Another kind of names which has been very prevalent among geologists are those borrowed from places. Thus the Wernerians spoke of Alpine Limestone and Jura Limestone; the English, of Kimmeridge Clay and Oxford Clay, Purbeck Marble, and Portland Rock. These names, referring to the stratum of a known locality as a type, were good, as far as an identity with that type had been traced; but when this had been incompletely done, they were liable to great ambiguity. If the Alps or the Jura contain several formations of limestone, such terms as we have noticed, borrowed from those mountains, cease to be necessarily definite, and may give rise to much confusion.

Descriptive names, although they might be supposed to be the best, have, in fact, rarely been fortunate. The reason of this is obvious;—the mark which has been selected for description may easily fail to be essential; and the obvious connexions of natural facts may overleap the arbitrary definition. As we have already stated in the history of botany, the establishment of descriptive marks of real classes presupposes the important but difficult step, of the discovery of such marks. [529] Hence those descriptive names only have been really useful in geology which had been used without any scrupulous regard to the appropriateness of the description. The Green Sand may be white, brown, or red; the Mountain Limestone may occur only in valleys; the Oolite may have no roe-like structure; and yet these may be excellent geological names, if they be applied to formations geologically identical with those which the phrases originally designated. The signification may assist the memory, but must not be allowed to subjugate the faculty of natural classification.

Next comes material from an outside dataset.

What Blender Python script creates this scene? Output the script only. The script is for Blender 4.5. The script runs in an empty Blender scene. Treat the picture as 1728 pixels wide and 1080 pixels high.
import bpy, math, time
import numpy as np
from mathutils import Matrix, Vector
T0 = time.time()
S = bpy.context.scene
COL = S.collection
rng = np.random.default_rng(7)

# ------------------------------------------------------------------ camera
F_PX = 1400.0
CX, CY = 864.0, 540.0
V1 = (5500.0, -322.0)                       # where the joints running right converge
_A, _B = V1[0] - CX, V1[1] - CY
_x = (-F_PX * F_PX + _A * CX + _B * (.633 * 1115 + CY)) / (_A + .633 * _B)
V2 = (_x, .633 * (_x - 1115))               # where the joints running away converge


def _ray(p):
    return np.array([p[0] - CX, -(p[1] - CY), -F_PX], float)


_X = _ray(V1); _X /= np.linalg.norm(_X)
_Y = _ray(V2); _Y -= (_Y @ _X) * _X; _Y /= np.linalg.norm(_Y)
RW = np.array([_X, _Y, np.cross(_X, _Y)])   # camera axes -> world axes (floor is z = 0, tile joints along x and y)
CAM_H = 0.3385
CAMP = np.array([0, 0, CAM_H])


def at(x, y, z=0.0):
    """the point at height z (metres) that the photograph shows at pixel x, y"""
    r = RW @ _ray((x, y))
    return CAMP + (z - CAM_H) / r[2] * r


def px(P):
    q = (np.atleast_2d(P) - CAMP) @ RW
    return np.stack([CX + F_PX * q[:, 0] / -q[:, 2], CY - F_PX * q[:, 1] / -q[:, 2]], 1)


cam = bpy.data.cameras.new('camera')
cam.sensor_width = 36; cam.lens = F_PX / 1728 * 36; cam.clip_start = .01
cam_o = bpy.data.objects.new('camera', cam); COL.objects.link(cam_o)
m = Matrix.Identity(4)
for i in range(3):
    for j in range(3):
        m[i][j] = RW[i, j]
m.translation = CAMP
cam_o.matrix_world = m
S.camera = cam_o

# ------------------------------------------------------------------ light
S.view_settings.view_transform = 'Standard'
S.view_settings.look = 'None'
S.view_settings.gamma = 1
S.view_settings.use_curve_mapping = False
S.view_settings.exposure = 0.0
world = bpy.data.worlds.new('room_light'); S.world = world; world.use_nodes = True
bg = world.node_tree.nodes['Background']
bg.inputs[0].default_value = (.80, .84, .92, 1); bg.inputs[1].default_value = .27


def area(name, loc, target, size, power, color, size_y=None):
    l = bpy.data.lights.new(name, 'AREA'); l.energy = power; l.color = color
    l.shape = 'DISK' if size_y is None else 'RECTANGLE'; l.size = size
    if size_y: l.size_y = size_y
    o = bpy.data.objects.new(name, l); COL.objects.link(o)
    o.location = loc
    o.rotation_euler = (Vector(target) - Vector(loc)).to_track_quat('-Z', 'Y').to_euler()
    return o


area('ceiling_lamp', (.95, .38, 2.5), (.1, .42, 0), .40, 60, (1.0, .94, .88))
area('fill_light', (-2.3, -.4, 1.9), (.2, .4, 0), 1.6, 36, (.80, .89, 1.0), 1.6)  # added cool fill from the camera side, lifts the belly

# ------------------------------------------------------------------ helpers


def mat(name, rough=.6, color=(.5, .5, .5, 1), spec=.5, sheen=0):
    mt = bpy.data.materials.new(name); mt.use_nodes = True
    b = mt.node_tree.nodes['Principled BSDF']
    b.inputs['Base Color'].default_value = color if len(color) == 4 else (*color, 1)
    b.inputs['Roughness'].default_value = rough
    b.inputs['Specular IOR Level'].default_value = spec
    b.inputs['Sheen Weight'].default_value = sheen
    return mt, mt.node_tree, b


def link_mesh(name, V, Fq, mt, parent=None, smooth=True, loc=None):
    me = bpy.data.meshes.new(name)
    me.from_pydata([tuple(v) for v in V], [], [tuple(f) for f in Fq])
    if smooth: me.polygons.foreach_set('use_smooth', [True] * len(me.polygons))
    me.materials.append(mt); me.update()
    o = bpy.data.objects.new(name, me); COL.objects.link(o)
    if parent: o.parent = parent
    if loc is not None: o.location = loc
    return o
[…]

The terms which have been formed by geologists in recent times have been drawn from sources similar to those of the older ones, and will have their fortune determined by the same conditions. Thus Mr. Lyell has given to the divisions of the tertiary strata the appellations Pleiocene, Meiocene, Eocene, accordingly as they contain a majority of recent species of shells, a minority of such species, or a small proportion of living species, which may be looked upon as indicating the dawn of the existing state of the animate creation. But in this case, he wisely treats his distinctions, not as definitions, but as the marks of natural groups. “The plurality of species indicated by the name pleiocene must not,” he says,[49] “be understood to imply an absolute majority of recent fossil shells in all cases, but a comparative preponderance wherever the pleiocene are contrasted with strata of the period immediately preceding.”

[49] Geol. iii. 392.

Mr. Lyell might have added, that no precise percentage of recent species, nor any numerical criterion whatever, can be allowed to overbear the closer natural relations of strata, proved by evidence of a superior kind, if such can be found. And this would be the proper answer to the objection made by De la Beche to these names; namely, that it may happen that the meiocene rocks of one country may be of the same date as the pleiocene of another; the same formation having in one place a majority, in another a minority, of existing species. We are not to run into this incongruity, for we are not so to apply the names. The formation which has been called pleiocene, must continue to be so called, even where the majority of recent species fails; and all rocks that agree with that in date, without further reference to the numerical relations of their fossils, must also share in the name.

To invent good names for these large divisions of the series of strata is indeed extremely difficult. The term Oolite is an instance in which [530] a descriptive word has become permanent in a case of this kind; and, in imitation of it, Pœcilite (from ποικίλος, various,) has been proposed by Mr. Conybeare[50] as a name for the group of strata inferior to the oolites, of which the Variegated Sandstone (Bunter Sandstein, Grès Bigarré,) is a conspicuous member. For the series of formations which lies immediately over the rocks in which no organic remains are found, the term Transition was long used, but with extreme ambiguity and vagueness. When this series, or rather the upper part of it, was well examined in South Wales, where it consists of many well-marked members, and may be probably taken as a type for a large portion of the rest of the world, it became necessary to give to the group thus explored a name not necessarily leading to assumption or controversy. Mr. Murchison selected the term Silurian, borrowed from the former inhabitants of the country in which his types were found; and this is a term excellent in many respects; but one which will probably not quite supersede “Transition,” because, in other places, transition rocks occur which correspond to none of the members of the Silurian region.

[50] Report, p. 379.

Though new names are inevitable accompaniments of new views of classification, and though, therefore, the geological discoverer must be allowed a right to coin them, this is a privilege which, for the sake of his own credit, and the circulation of his tokens, he must exercise with great temperance and judgment. M. Brongniart may be taken as an example of the neglect of this caution. Acting upon the principle, in itself a sound one, that inconveniences arise from geological terms which have a mineralogical signification, he has given an entirely new list of names of the members of the geological series. Thus the primitive unstratified rocks are terrains agalysiens; the transition semi-compact are hemilysiens; the sedimentary strata are yzemiens; the diluvial deposits are clysmiens; and these divisions are subdivided by designations equally novel; thus of the “terrains yzemiens,” members are—the terrains clastiques, tritoniens, protéïques, palæotheriens, epilymniques, thalassiques.[51] Such a nomenclature appears to labor under great inconveniences, since the terms are descriptive in their derivation, yet are not generally intelligible, and refer to theoretical views yet have not the recommendation of systematic connexion.